Frank: Fuck, was ist ein Rockstar? "Rockstar is shit!" Das ist der Balanceakt in der Atmosphäre und entspricht nur einem unmöglichen Traum. In den 80er-Jahren war dies purer Spass für einige Wenige. Vielen hielten uns vielleicht für Rockstars, aber wir waren bloss fünf Jungs, welche die Bühne in Flammen setzen wollten. Da ging es nicht darum, dass ich besser bin als du, oder ein verfluchter Rockstar. Da musste eine verdammte Einheit auf und neben der Stage sein.

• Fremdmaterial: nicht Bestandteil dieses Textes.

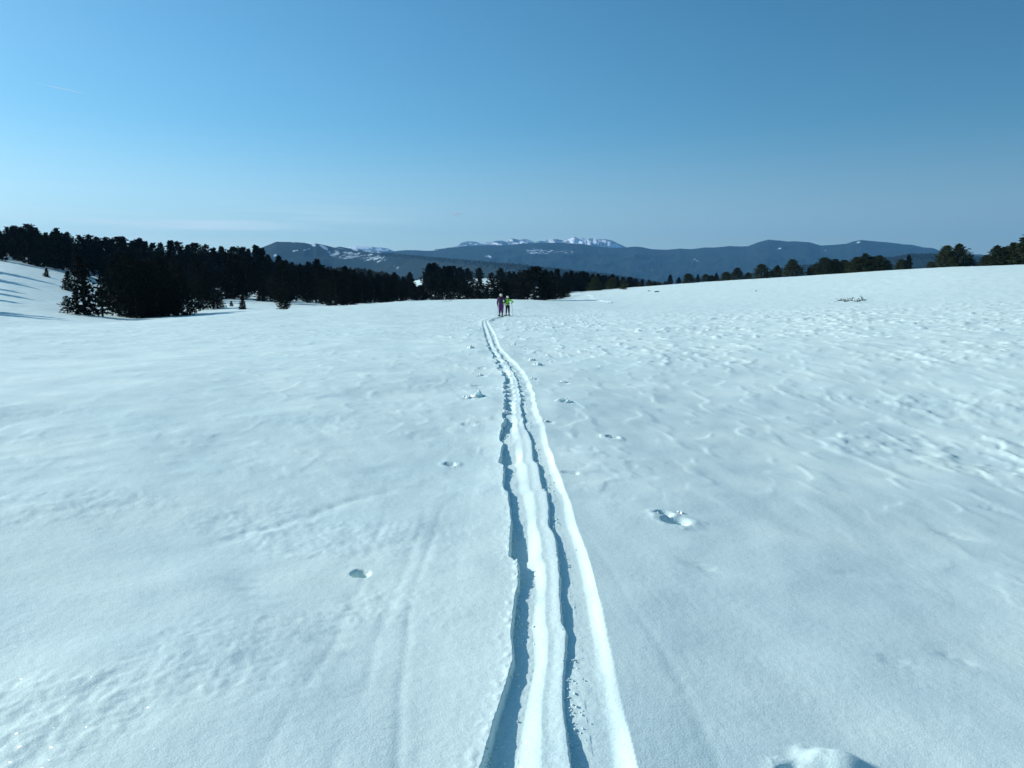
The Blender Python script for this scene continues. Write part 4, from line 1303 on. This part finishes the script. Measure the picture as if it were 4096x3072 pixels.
def person(name, label, loc, H, hands, jacket_m, trouser_m, glove_m, bulk, feet_dx, face_down, jl, backpack_straps):
    """hands: (right-of-image hand, left-of-image hand) in units of standing height; facing -Y"""
    k = H
    e = empty(name, loc, label=label, category="person")
    foot = [Vector((-feet_dx, 0.01, 0.045)), Vector((feet_dx, -0.03, 0.045))]
    hip = Vector((0, 0.0, 0.54)); chest = Vector((0, -0.01, 0.72)); neck = Vector((0, -0.01, 0.835)); head = Vector((0, -0.035, 0.915))
    sh = [Vector((-0.105, 0, 0.795)), Vector((0.105, 0, 0.795))]
    hj = [Vector((-0.052, 0, 0.50)), Vector((0.052, 0, 0.50))]
    kn = [Vector((-feet_dx * 0.92, -0.05, 0.275)), Vector((feet_dx * 0.95, -0.06, 0.275))]
    el = []
    for i, hd in enumerate(hands):
        mid = (sh[i] + hd) / 2
        out = Vector((-1 if i == 0 else 1, 0.25, -0.15))
        d = (hd - sh[i]).length
        bend = math.sqrt(max(0, 0.175 ** 2 - (d / 2) ** 2)) if d / 2 < 0.175 else 0.0
        el.append(mid + out.normalized() * bend)
    # body: one continuous figure
    V = [hip, chest, neck, head - Vector((0, 0, 0.03)), head + Vector((0, 0, 0.035)), sh[0], el[0], hands[0], sh[1], el[1], hands[1], hj[0], kn[0], foot[0], hj[1], kn[1], foot[1]]
    Rr = [(.058, .042), (.070, .045), .030, (.040, .048), (.042, .050), .034, .022, .016, .034, .022, .016, .042, .030, .020, .042, .030, .020]
    E = [(0, 1), (1, 2), (2, 3), (3, 4), (1, 5), (5, 6), (6, 7), (1, 8), (8, 9), (9, 10), (0, 11), (11, 12), (12, 13), (0, 14), (14, 15), (15, 16)]
    mesh_obj("body", skin_mesh("body", [v * k for v in V], E, [tuple(q * k for q in r) if isinstance(r, tuple) else r * k for r in Rr], 2), M_SKIN, parent=e)
    # face: nose, brow, eyes, mouth, ears
    bm = bmesh.new()
    fc = head + Vector((0, -0.046, 0.0 - 0.01 * face_down))
    tube(bm, [(fc + Vector((0, 0.004, 0.012))) * k, (fc + Vector((0, -0.010, -0.006))) * k, (fc + Vector((0, 0.0, -0.012))) * k], [.004 * k, .008 * k, .005 * k], 6)
    mesh_obj("nose", bm_mesh("nose", bm), M_SKIN, parent=e)
    for s in (-1, 1):
        bm = bmesh.new(); bmesh.ops.create_icosphere(bm, subdivisions=2, radius=0.0065 * k)
        for vt in bm.verts: vt.co += (fc + Vector((0.016 * s, 0.004, 0.012))) * k
        mesh_obj("eye", bm_mesh("eye", bm), M_BLACK, parent=e)
        bm = bmesh.new(); bmesh.ops.create_icosphere(bm, subdivisions=2, radius=0.014 * k)
        for vt in bm.verts: vt.co = Vector((vt.co.x * 0.4, vt.co.y * 0.7, vt.co.z * 1.2)) + (head + Vector((0.045 * s, 0.0, -0.005))) * k
        mesh_obj("ear", bm_mesh("ear", bm), M_SKIN, parent=e)
    bm = bmesh.new()
    tube(bm, [(fc + Vector((-0.013, 0.006, -0.024))) * k, (fc + Vector((0, 0.002, -0.026))) * k, (fc + Vector((0.013, 0.006, -0.024))) * k], [.003 * k] * 3, 5)
    mesh_obj("mouth", bm_mesh("mouth", bm), simple_mat("lips", (0.30, 0.12, 0.10)), parent=e)
    # hair at the nape and sides
    bm = bmesh.new(); bmesh.ops.create_uvsphere(bm, u_segments=16, v_segments=10, radius=1.0)
    for vt in bm.verts:
        c = vt.co
        vt.co = Vector((c.x * 0.053, c.y * 0.054 + 0.010, c.z * 0.055 - 0.012)) * k + head * k
    bmesh.ops.delete(bm, geom=[v for v in bm.verts if v.co.y < (head.y - 0.012) * k], context='VERTS')
    mesh_obj("hair", bm_mesh("hair", bm), M_HAIR, parent=e)
    # knitted cap, tilted down over the brow
    bm = bmesh.new(); bmesh.ops.create_uvsphere(bm, u_segments=20, v_segments=14, radius=1.0)
    for vt in bm.verts:
        c = vt.co
        z = c.z if c.z > 0 else c.z * 0.45
        rib = 1 + 0.02 * math.cos(10 * math.atan2(c.y, c.x))
        vt.co = Vector((c.x * 0.066 * rib, c.y * 0.070 * rib, z * 0.074)) * k + (head + Vector((0, -0.014 - 0.008 * face_down, 0.020 - 0.012 * face_down))) * k
    mesh_obj("cap", bm_mesh("cap", bm), M_CAPW, parent=e)
    # jacket: torso and sleeves
    b_ = bulk
    hem = Vector((0, 0, jl))
    wr = [hands[i] + (el[i] - hands[i]).normalized() * 0.03 for i in (0, 1)]
    V = [hem, Vector((0, 0, 0.62)), chest, Vector((0, 0, 0.80)), neck - Vector((0, 0, 0.005)), sh[0], el[0], wr[0], sh[1], el[1], wr[1]]
    Rr = [(.098 * b_, .070 * b_), (.094 * b_, .070 * b_), (.100 * b_, .072 * b_), (.075 * b_, .055 * b_), .040, .050 * b_, .040 * b_, .031 * b_, .050 * b_, .040 * b_, .031 * b_]
    E = [(0, 1), (1, 2), (2, 3), (3, 4), (3, 5), (5, 6), (6, 7), (3, 8), (8, 9), (9, 10)]
    mesh_obj("jacket", skin_mesh("jacket", [v * k for v in V], E, [tuple(q * k for q in r) if isinstance(r, tuple) else r * k for r in Rr], 2), jacket_m, parent=e)
    # trousers
    ank = [foot[i] + Vector((0, 0, 0.05)) for i in (0, 1)]
    V = [Vector((0, 0, 0.585)), hj[0] - Vector((0, 0, .01)), kn[0], ank[0], hj[1] - Vector((0, 0, .01)), kn[1], ank[1]]
    Rr = [(.092, .072), .070 * b_, .054 * b_, .044 * b_, .070 * b_, .054 * b_, .044 * b_]
    E = [(0, 1), (1, 2), (2, 3), (0, 4), (4, 5), (5, 6)]
    mesh_obj("trousers", skin_mesh("trousers", [v * k for v in V], E, [tuple(q * k for q in r) if isinstance(r, tuple) else r * k for r in Rr], 2), trouser_m, parent=e)
    # boots
    for i in (0, 1):
        f = foot[i]
        V = [f + Vector((0, .02, .075)), f + Vector((0, .018, 0.0)), f + Vector((0, -.045, -.008)), f + Vector((0, -.095, -.014))]
        mesh_obj("boot", skin_mesh("boot", [v * k for v in V], [(0, 1), (1, 2), (2, 3)], [.045 * k, .040 * k, .034 * k, .026 * k], 1), M_BLACK, parent=e)
    # gloves with five fingers closed round the pole grip
    for i in (0, 1):
        h = hands[i]
        fw = (h - el[i]).normalized()
        side = Vector((0, -1, 0)); inn = Vector((1 if i == 0 else -1, 0, 0))
        V = [h - fw * 0.02, h, h + fw * 0.022]; Rr = [.017, .020, .019]; E = [(0, 1), (1, 2)]
        for q, (off, ln) in enumerate(((0.014, .026), (0.005, .030), (-0.005, .028), (-0.014, .022))):
            b = len(V)
            base = h + fw * 0.026 + side * off
            V += [base, base + fw * ln * 0.6, base + fw * ln * 0.7 + inn * ln * 0.55, base + fw * ln * 0.2 + inn * ln * 0.8]
            Rr += [.0065, .0062, .006, .0055]
            E += [(2, b), (b, b + 1), (b + 1, b + 2), (b + 2, b + 3)]
        b = len(V)
        V += [h + side * 0.02 + inn * 0.006, h + side * 0.028 + inn * 0.020 + fw * .01, h + side * 0.020 + inn * 0.03 + fw * .018]
        Rr += [.0075, .007, .006]
        E += [(1, b), (b, b + 1), (b + 1, b + 2)]
        mesh_obj("glove", skin_mesh("glove", [v * k for v in V], E, [r * k for r in Rr], 1, 1), glove_m, parent=e)
    return e, [h * k for h in hands], [f * k for f in foot]


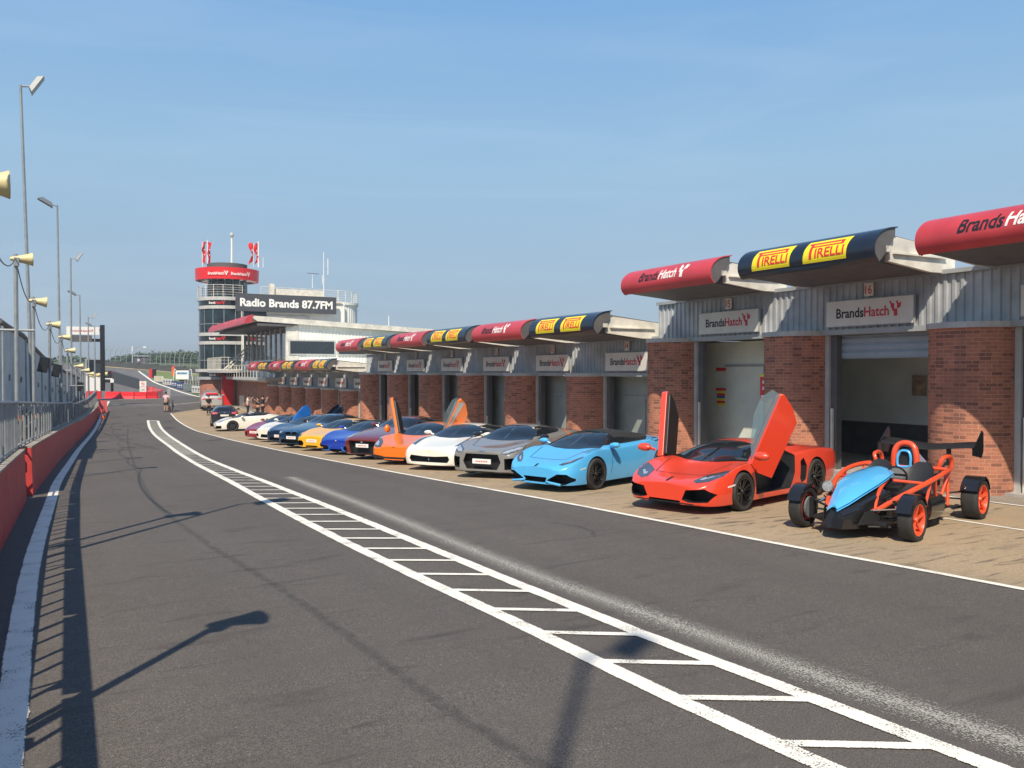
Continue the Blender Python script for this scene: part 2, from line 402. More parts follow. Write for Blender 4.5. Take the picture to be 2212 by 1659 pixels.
# ================================================================= ground, roads, markings
def drange(a, b, st):
    n = max(1, int(math.ceil((b-a)/st))); return [a+(b-a)*i/n for i in range(n+1)]
def sheet(name, ys, xl, xr, m, lift, nx=1):
    mb = MB(); vs = []; fs = []
    for y in ys:
        a, b = xl(y), xr(y)
        for k in range(nx+1): vs.append((a+(b-a)*k/nx, y, zt(y)+lift))
    w = nx+1
    for i in range(len(ys)-1):
        for k in range(nx): fs.append((i*w+k, i*w+k+1, (i+1)*w+k+1, (i+1)*w+k))
    mb.add(vs, fs, m); return struct(mb.build(name))
def smooth_pts(pts, st=.8):
    out = []
    P = [Vector((p[0], p[1])) for p in pts]
    for i in range(len(P)-1):
        p0 = P[max(i-1, 0)]; p1 = P[i]; p2 = P[i+1]; p3 = P[min(i+2, len(P)-1)]
        n = max(1, int((p2-p1).length/st))
        for k in range(n):
            t = k/n; out.append(.5*((2*p1)+(p2-p0)*t+(2*p0-5*p1+4*p2-p3)*t*t+(3*p1-p0-3*p2+p3)*t**3))
    out.append(P[-1]); return out
def ribbon_mb(mb, pts, w, m, lift):
    P = pts; vs = []; fs = []; uv = []; s = 0
    for i, p in enumerate(P):
        t = (P[min(i+1, len(P)-1)]-P[max(i-1, 0)]).normalized(); n = Vector((-t.y, t.x)); ww = w if not callable(w) else w(p.y)
        if i: s += (P[i]-P[i-1]).length
        for sg in (-1, 1):
            q = p+n*ww/2*sg; vs.append((q.x, q.y, zt(q.y)+lift)); uv.append((s, (sg+1)/2))
    for i in range(len(P)-1): fs.append((2*i, 2*i+1, 2*i+3, 2*i+2))
    mb.add(vs, fs, m, uv)
def ribbon(name, pts, w, m, lift):
    mb = MB(); ribbon_mb(mb, smooth_pts(pts), w, m, lift); return struct(mb.build(name))

g = NT('dry_grass_ground'); g.b.inputs['Roughness'].default_value = .95
n1 = g.noise(.05, 6); n2 = g.noise(2.0, 5)
c = g.mix(g.rng(n1, .35, .65, 0, 1), (.075, .10, .03), (.11, .12, .045)); c = g.mix(g.rng(n2, .3, .7, 0, .5), c, (.05, .07, .02))
g.l(c, g.b.inputs['Base Color']); M_grass = g.m
ysg = drange(-60, 260, 1.0) + drange(262, 400, 4)[1:] + [500, 800, 1500, 3000]
sheet('ground', ysg, lambda y: -900 if y > 300 else -300, lambda y: 1500 if y > 300 else 500, M_grass, -.012)
sheet('track_surface', drange(40, 235, 1.0), lambda y: -60, lambda y: 15.2+(.11*max(0, y-110)), M_track, -.004)
WY = [-10, 0,13.4,15.4,21,34.7,49.2,57.5,64.7,80.6,100,112]
WX = [-.9,-.8,-.67,-.62,-.5,.11,.96,1.62,2.22,3.4,5.2,6.3]
xw = lambda y: lerp_t(WY, WX, y)
APR = [(10.6,-12),(9.95,0),(9.35,5.3),(8.9,8.68),(8.4,15.47),(8.22,19.1),(8.05,26.33),(8.0,38.28),(7.98,50.67),(7.88,57.07),(8.11,67.2),(8.64,76.4)]
xa = lambda y: lerp_t([p[1] for p in APR], [p[0] for p in APR], y)
sheet('pit_lane', drange(-12, 112, 1.0), lambda y: xw(y)-.15, lambda y: max(xa(y), 8.2) if y < 76 else 15.4, M_asph, 0.0)
sheet('apron', drange(-12, 86, 1.0), lambda y: (xa(y) if y < 76.4 else 8.64+(y-76.4)*.55), lambda y: 15.35, M_apron, .004)
sheet('garage_walkway', drange(-12, 86, 1.0), lambda y: 15.3, lambda y: 17.2, M_walk, .010)
ribbon('apron_edge_line', APR, .125, M_line, .010)
mb = MB()
ribbon_mb(mb, smooth_pts([(15.3,-12),(15.3,84)]), .10, M_line, .016); ribbon_mb(mb, smooth_pts([(12.9,-12),(12.9,60)]), .10, M_line, .012)
struct(mb.build('bay_lines'))
LL = [(4.32,1.2),(4.17,2.6),(4.06,3.6),(3.96,4.78),(3.92,5.61),(3.86,7.12),(3.72,10),(3.66,13.75),(3.72,17.81),(3.84,21.62),(4.0,28.04),(4.31,35.74),(4.65,42.46),(5.08,52.21),(5.56,60.9),(6.15,68.74)]
RL = [(5.15,1.0),(4.99,2.6),(4.87,4.0),(4.77,5.2),(4.70,6.1),(4.66,6.96),(4.61,8.48),(4.55,12),(4.54,17.19),(4.58,21.01),(4.62,25.9),(4.80,32.82),(5.44,45.11),(5.86,53.55),(6.23,60.54),(6.76,67.84)]
lx = lambda y: lerp_t([p[1] for p in LL], [p[0] for p in LL], y)
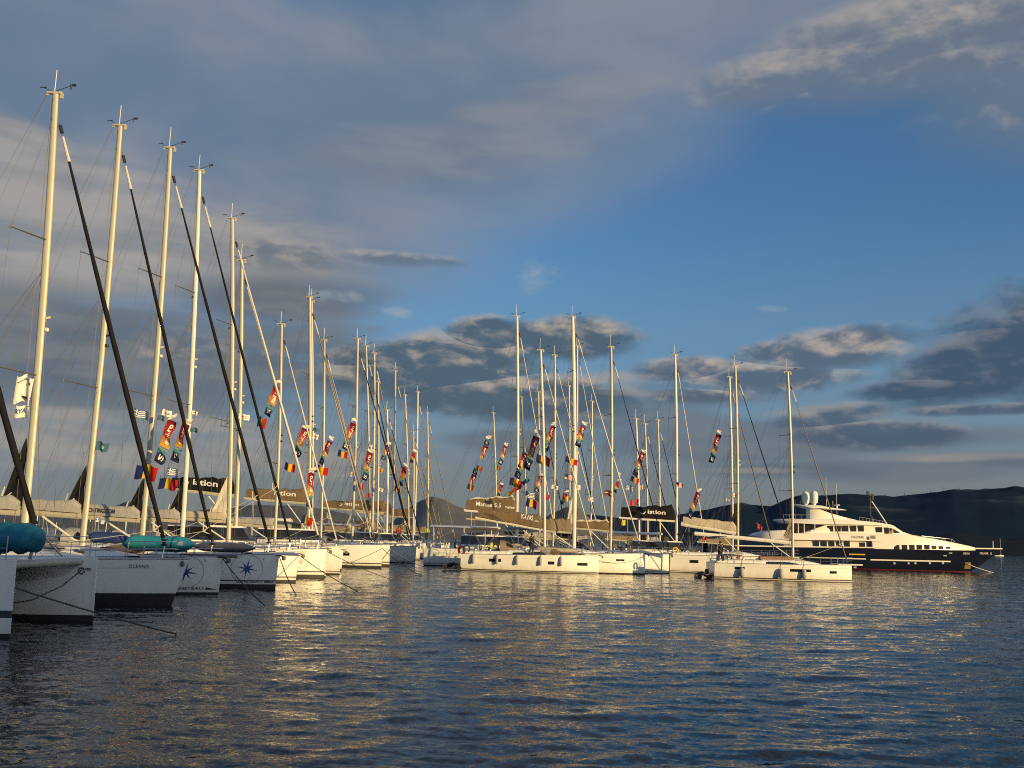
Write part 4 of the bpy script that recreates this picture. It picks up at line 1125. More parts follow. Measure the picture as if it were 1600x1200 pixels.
K2, hK2, _ = sloop('sunlit white sloop behind the five-fender sloop with the thickest mast of the middle', GR, ((895, 495), 897), bowd=(1008, 89.3), L=14.2, B=4.4, Fb=1.92, Fs=1.6, rake=0.0,
          bands=[(-0.05, 0.12, 2), (0.12, 0.121, 2)], jib='cream', jr=0.10, mr=0.19, boom_z=3.6, boom_l=2.6, rise=0.1, bag='taupe', bag_h=1.15, bag_h1=1.0, hood=None, bimini='grey', peak=3.0, peakmat='cream', peak_foot=0.7, spr=3, ports=((-2.4, 1.25, 0.8, 0.18), (-6, 1.2, .8, .18)), clew=0)
K3, hK3, _ = sloop('sunlit white sloop whose thin black headsail slants down to the black lettered bag', GR, ((955, 542), 954), bowd=(1045, 94.2), L=12.6, B=4.1, Fb=1.85, Fs=1.5, rake=0.0,
          jib='black', jr=0.075, mr=0.14, boom_z=3.9, boom_l=3.6, rise=0.2, bag='brown', bag_h=0.9, bag_h1=0.5, hood='black', sailpeek=True, clew=0, ports=((-5, 1.2, .8, .18),))
K4, hK4, _ = sloop('sunlit white sloop with beige sail bag on a bright white boom', GR, ((1149, 572), 1153), bowd=(1247, 101.0), L=13.6, B=4.3, Fb=1.9, Fs=1.75,
          jib='black', jr=0.09, mr=0.14, boom_z=4.2, boom_l=5.7, rise=0.75, boom_r=0.24, boommat=MASTW, bag='beige', bag_h=1.0, bag_h1=0.7, hood='black', bimini='black', peak=2.8, peakmat='black', ports=((-11.2, 1.15, 0.9, 0.3),), clew=0, sailpeek=False)
RB, hR, hullR = sloop('sunlit white sloop broadside at the right with three grey fenders and bare white boom', GR, ((1231, 582), 1239), bow=(1331, 910), L=12.3, B=4.1, Fb=1.48, Fs=1.35, rake=0.02,
          bands=[(-0.05, 0.05, 2), (0.12, 0.21, 1)], jib='taupe', jr=0.075, mr=0.13, boom_z=3.25, boom_l=8.4, rise=0.55, boom_r=0.17, boommat=MASTW, bag=None, hood=None, bimini=None, peak=1.9, peakmat='taupe', peak_foot=0.7, topping=True,
          sprit=0.95, ports=((-10.2, 0.98, 0.85, 0.2), (-5.0, 0.92, 1.85, 0.24), (-1.95, 0.83, 0.72, 0.22)), wheels=True, clew=0.10, clew_size=0.8)
tb = MB(); tb.box((-6.8, -0.85, 1.88), (3.0, 0.5, 0.34), bev=0.12); tb.build('deck_bag', TEAK, RB)
M_, hM = catamaran('white catamaran with a brown bag of white script under the tall central mast', GR, ((808, 494), 807), bowd=(889, 97.2), L=14.4, B=7.2, jib='cream', jr=0.09, mr=0.16,
          boom_z=5.4, boom_l=5.2, rise=0.25, boommat=MASTW, bag='brown', bag_h=1.75, bag_h1=1.0, bagtext=[('Marine 5.5', 1.0, 0.45, 0.42, LETW, 2.6), ('marine', 4.0, .42, .28, LETW, 1.0)], sailpeek=True, far=0.7, clew=0)
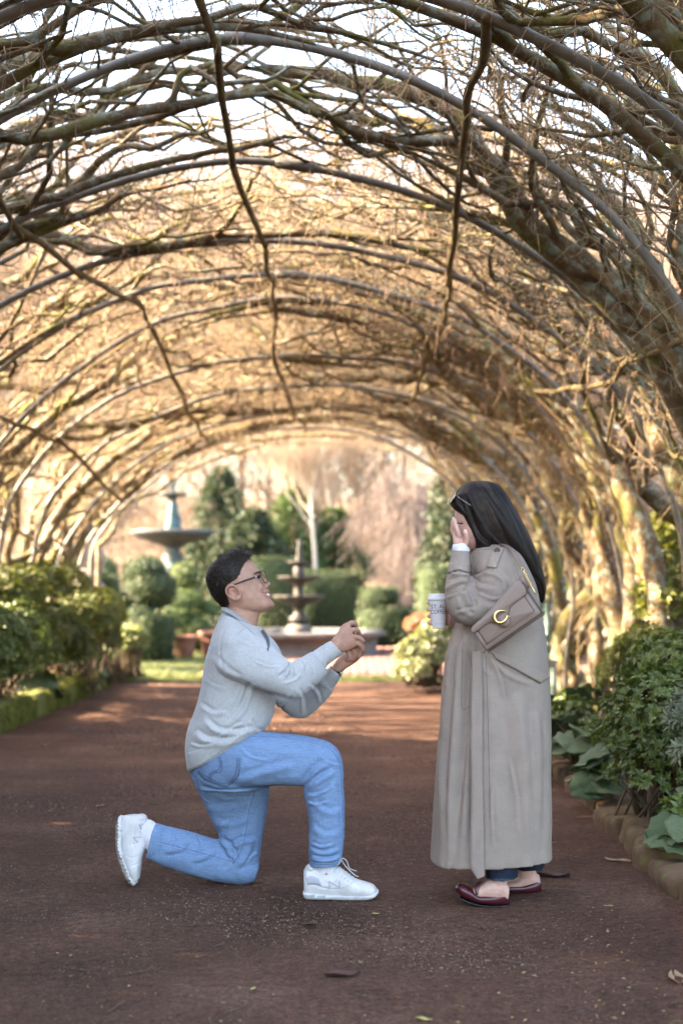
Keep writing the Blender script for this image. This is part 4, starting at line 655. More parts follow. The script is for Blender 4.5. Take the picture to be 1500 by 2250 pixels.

Du und ich zusammen, für eine positive Energie. Schaue ich mir heute eine Iron Maiden-Show an, spüre ich die freiwerdende Energie. Ich will ein Teil davon sein. Du und diese "fucking great force". Die Band fühlt sich grossartig und das Publikum auch. Alle gewinnen, was willst du mehr?

MF: Ihr habt mit vielen Bands zusammen gespielt. Iron Maiden, Kiss... - Gibt es da eine Truppe, mit der ihr noch gerne...

Frank (wie aus der Pistole geschossen und als hätte er auf diese Frage gewartet): ...AC/DC! Ohne Wenn und Aber! Es wäre grossartig, würde Bon Scott noch leben. Wir haben die Jungs zusammen mit Axl Rose im Madison Square Garden gesehen. Es war unglaublich! Er lieferte einen "fucking great" Job ab. Das hat mich echt beeindruckt. Ich bin mir sicher, dass wir ein geiler Support für AC/DC wären (grinst).

MF: Ist "Sex, Drugs and Rock'n'roll» ein Klischee oder das Wahre im Rock-Geschäft?

Frank: Kommt drauf an, für was du es beanspruchst. Persönlich..., ich nahm nie Drogen. Zu viele meiner Freunde gingen wegen den Drogen unter. Das ist absoluter Bullshit. Drinks..., wir lieben es einen zu heben, aber niemand verliert dabei die Kontrolle. Sex..., jeder liebt Sex (grinst), aber ich bin verheiratet. Heute dreht sich alles nur noch um die Musik, um das Lied und die Performance auf der Bühne.